Na proposta de Reforma Tributária, versão 2008, que convive com a insepulta e órfã versão 2003, o governo federal propõe a criação de um imposto sobre operações com bens e prestações de serviços. Esse tributo resultaria da fusão do PIS, Cofins, Cide-Combustíveis e Salário-Educação. Na exposição de motivos, é referido como IVA-Federal. Na Proposta de Emenda Constitucional, não se assume essa denominação, o que expõe a insegurança conceitual dos seus formuladores.

Mas, afinal, o que vem a ser o imposto proposto? Nada ou qualquer coisa, o que dá no mesmo. Não existem precedentes, na literatura especializada, de imposto com essa denominação. O texto constitucional nada esclarece e remete a uma futura especificação, por meio de uma lei complementar. É natural que muitos pensem que se trata de aventureirismo tributário.

Esse imposto, tal como proposto, pode incidir sobre pessoa física ou jurídica. Pode, até mesmo, ser uma possibilidade de ressuscitar a tributação sobre movimentação financeira. Algo tão estranho e imprevisível que o apelidei, em tom de blague, de “invertebrado gasoso”.

Essa estranha proposição não se esgota na imprecisão conceitual. Vai mais longe. Converte contribuições em um imposto cujo produto da arrecadação é destinado exatamente para as mesmas despesas financiadas pelas contribuições que seriam extintas: seguro-desemprego, seguridade social, infra-estrutura de transportes e educação. Reproduz, portanto, a frase do príncipe siciliano, personagem do romance O Leopardo, de Lampedusa: “se queremos que tudo fique como está, é preciso que tudo mude”.

Essa inútil conversão não se faz, todavia, gratuitamente. Os percentuais utilizados para fixar essas vinculações foram estabelecidos a partir do que se constatou em 2007, beatificando esse ano como um paradigma a ser observado pelas gerações futuras, porquanto os percentuais são moldados como norma constitucional. Acrescente-se que são percentuais sobre um imposto que ainda não se conhece. Os resultados dessa operação, por conseguinte, situam-se no domínio do imprevisível. As vinculações que já representam uma irracionalidade orçamentária passam a ser também arbitrárias.
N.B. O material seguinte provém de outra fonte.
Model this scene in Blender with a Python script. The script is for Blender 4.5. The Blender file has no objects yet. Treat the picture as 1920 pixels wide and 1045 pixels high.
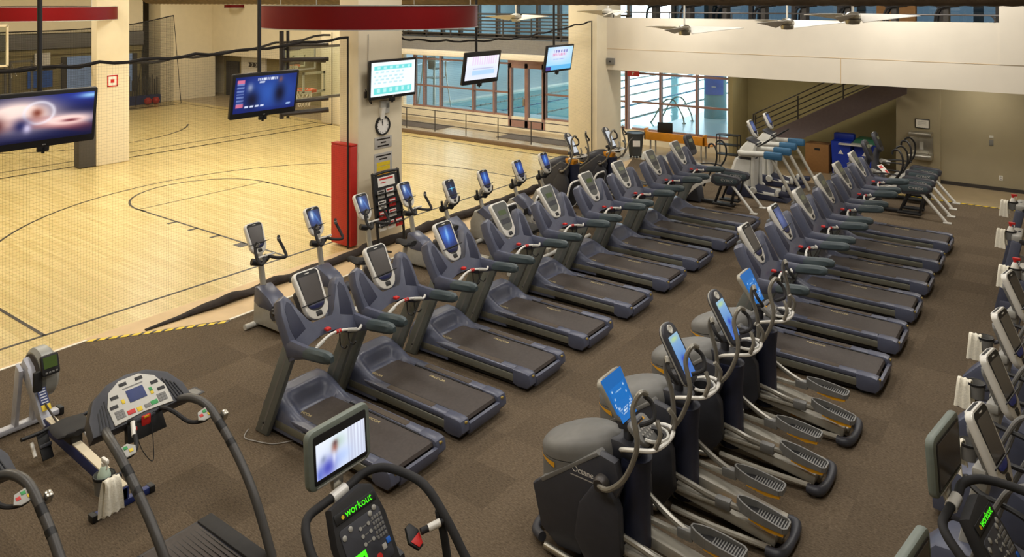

É curioso também notar que a mudança proposta subverte a doutrina tributária por conceber um inédito imposto totalmente vinculado, em substituição a contribuições cujo conceito presume a existência de vinculações.

A justificativa para fundir o PIS e a Cofins, a pretexto de simplificar, é pífia. Essas contribuições já têm legislações praticamente iguais. Torná-las absolutamente iguais é matéria que se resolve por lei ordinária. Não demanda Emenda Constitucional. Muito menos requer a instituição de um misterioso e inaudito imposto, com inevitáveis questionamentos judiciais.

Recorrer a uma Emenda Constitucional para extinguir o salário-educação é usar ogiva nuclear para matar mosquito. Essa contribuição já devia ter sido extinta há muito tempo, por lei ordinária.

Resta a Cide-Combustíveis. Os formuladores da proposta talvez não conheçam a história dessa contribuição. Quando o legislador constitucional aboliu o monopólio na importação de combustíveis, percebeu-se que a produção doméstica ficaria mais onerada que a importação, porque à época não havia incidência do PIS/Cofins nas operações de comércio exterior, em contraste com o que ocorria no mercado interno.

Além disso, a Petrobrás deixaria de recolher ao Tesouro, por conta da extinção desse monopólio, recursos contabilizados sob a denominação de Parcela de Preços Específicos (PPE). Duas conseqüências óbvias: favorecimento às importações e perda de receita.

Nesse contexto, buscou-se uma solução que assegurasse o equilíbrio no tratamento tributário e suprisse a perda de arrecadação, sem prejuízo da liberalização nas importações de combustíveis.

O modelo tributário escolhido balizou-se na experiência européia: alíquota ad rem, tendo por base a aplicação de valores fixos por unidade de medida e não por preço, e cobrança em regime monofásico, na importação ou na refinaria.

Como a introdução de um imposto para o setor poderia ser de constitucionalidade duvidosa, optou-se, por meio da Emenda Constitucional 33, pela instituição de Contribuição de Intervenção no Domínio Econômico (Cide), menos suscetível a questionamentos.

A implantação da Cide-Combustíveis revelou-se exitosa quanto aos objetivos originalmente colimados. Foi também pródiga em subprodutos. Conseguiu deter a sonegação fiscal dos tributos federais na distribuição de combustíveis. Converteu-se em eficiente instrumento regulatório para compensar eventuais variações abruptas de preços, não só pela incidência ad rem, mas também pela possibilidade de redução da alíquota. Recentemente, o governo providencialmente reduziu a Cide para prevenir aumento no preço dos combustíveis, com repercussões inflacionárias.

Parece, enfim, que a Cide-Combustíveis deu certo. Os contribuintes atestam esse sucesso. Dado que deu certo, surge uma iniciativa novidadeira que pretende extingui-la, na contramão das evidências e da vontade dos contribuintes. Espero que a insensatez entre em recesso.